» **YOUR OBJECTIVE**
Each line of the material below that holds the word "part" needs to be copied.

» **RECORDS SUPPLIED**
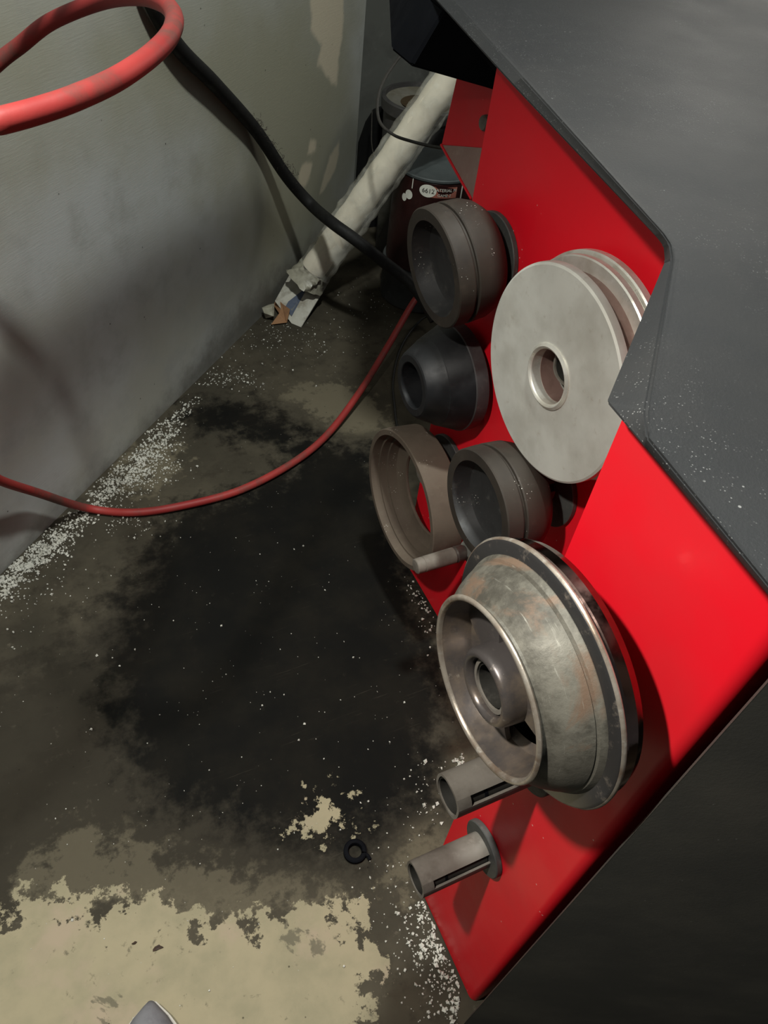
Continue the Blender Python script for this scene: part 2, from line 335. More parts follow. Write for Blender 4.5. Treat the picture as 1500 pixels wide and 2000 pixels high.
* * *
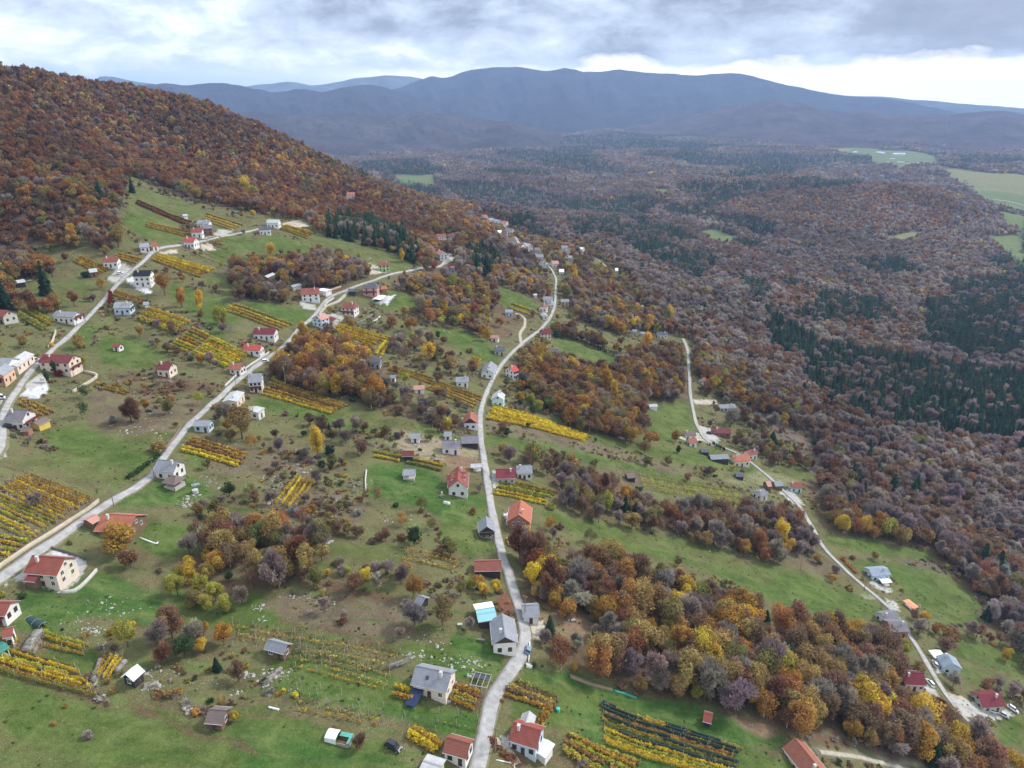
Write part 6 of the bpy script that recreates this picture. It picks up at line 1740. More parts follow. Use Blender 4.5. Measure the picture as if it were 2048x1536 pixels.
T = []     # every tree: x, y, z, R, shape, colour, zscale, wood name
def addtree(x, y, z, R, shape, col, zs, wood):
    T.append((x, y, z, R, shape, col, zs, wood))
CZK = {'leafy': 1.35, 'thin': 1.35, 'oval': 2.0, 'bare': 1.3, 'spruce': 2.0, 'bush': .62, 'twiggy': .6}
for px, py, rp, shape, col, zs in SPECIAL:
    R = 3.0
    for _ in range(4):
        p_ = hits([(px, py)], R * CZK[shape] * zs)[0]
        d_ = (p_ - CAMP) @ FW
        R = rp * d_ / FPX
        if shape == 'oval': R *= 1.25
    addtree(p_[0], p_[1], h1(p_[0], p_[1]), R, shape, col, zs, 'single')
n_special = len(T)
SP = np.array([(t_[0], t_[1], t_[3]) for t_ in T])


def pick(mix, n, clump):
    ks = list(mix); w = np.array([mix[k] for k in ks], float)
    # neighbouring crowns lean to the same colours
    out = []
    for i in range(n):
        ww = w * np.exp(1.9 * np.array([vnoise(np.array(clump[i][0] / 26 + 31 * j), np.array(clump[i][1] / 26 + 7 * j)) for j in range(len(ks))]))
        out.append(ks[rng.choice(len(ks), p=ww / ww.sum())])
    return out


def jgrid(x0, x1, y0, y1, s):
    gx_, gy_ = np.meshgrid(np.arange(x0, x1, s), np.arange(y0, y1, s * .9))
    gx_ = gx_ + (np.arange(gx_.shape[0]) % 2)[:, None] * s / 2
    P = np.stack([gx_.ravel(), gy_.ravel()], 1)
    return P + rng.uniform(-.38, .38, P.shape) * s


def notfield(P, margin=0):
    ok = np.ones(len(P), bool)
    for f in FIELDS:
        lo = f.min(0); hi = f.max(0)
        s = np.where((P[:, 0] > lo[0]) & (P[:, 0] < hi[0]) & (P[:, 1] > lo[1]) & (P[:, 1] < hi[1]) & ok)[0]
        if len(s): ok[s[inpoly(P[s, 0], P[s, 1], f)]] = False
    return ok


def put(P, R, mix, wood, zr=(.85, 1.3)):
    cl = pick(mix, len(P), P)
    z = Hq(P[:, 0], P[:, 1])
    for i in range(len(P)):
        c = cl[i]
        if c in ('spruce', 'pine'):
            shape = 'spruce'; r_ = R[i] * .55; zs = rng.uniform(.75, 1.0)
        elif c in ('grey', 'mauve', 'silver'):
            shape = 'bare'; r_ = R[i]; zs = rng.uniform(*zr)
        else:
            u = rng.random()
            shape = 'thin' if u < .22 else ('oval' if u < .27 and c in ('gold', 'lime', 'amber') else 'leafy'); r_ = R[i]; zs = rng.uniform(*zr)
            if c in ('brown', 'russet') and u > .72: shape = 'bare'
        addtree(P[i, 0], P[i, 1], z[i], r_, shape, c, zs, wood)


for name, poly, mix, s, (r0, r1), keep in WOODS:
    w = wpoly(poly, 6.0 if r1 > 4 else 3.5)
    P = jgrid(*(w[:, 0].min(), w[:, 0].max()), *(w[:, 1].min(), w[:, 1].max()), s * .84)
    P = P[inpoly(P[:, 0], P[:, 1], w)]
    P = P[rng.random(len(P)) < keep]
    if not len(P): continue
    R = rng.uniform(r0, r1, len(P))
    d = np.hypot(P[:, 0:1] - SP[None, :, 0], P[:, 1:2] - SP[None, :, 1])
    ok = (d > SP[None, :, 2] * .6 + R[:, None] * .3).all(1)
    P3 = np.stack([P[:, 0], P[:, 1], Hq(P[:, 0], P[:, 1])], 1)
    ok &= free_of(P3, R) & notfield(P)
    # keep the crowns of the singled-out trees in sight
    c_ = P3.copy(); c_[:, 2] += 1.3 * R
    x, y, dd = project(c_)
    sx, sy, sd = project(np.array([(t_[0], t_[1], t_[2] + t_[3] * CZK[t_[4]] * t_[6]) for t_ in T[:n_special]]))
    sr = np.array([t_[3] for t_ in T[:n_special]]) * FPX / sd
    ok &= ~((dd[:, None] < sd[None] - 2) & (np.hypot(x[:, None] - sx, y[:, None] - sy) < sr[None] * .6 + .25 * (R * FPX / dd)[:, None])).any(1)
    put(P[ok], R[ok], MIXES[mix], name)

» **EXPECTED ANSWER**
Continue the Blender Python script for this scene: part 2, from line 335. More parts follow. Write for Blender 4.5. Treat the picture as 1500 pixels wide and 2000 pixels high.
Write part 6 of the bpy script that recreates this picture. It picks up at line 1740. More parts follow. Use Blender 4.5. Measure the picture as if it were 2048x1536 pixels.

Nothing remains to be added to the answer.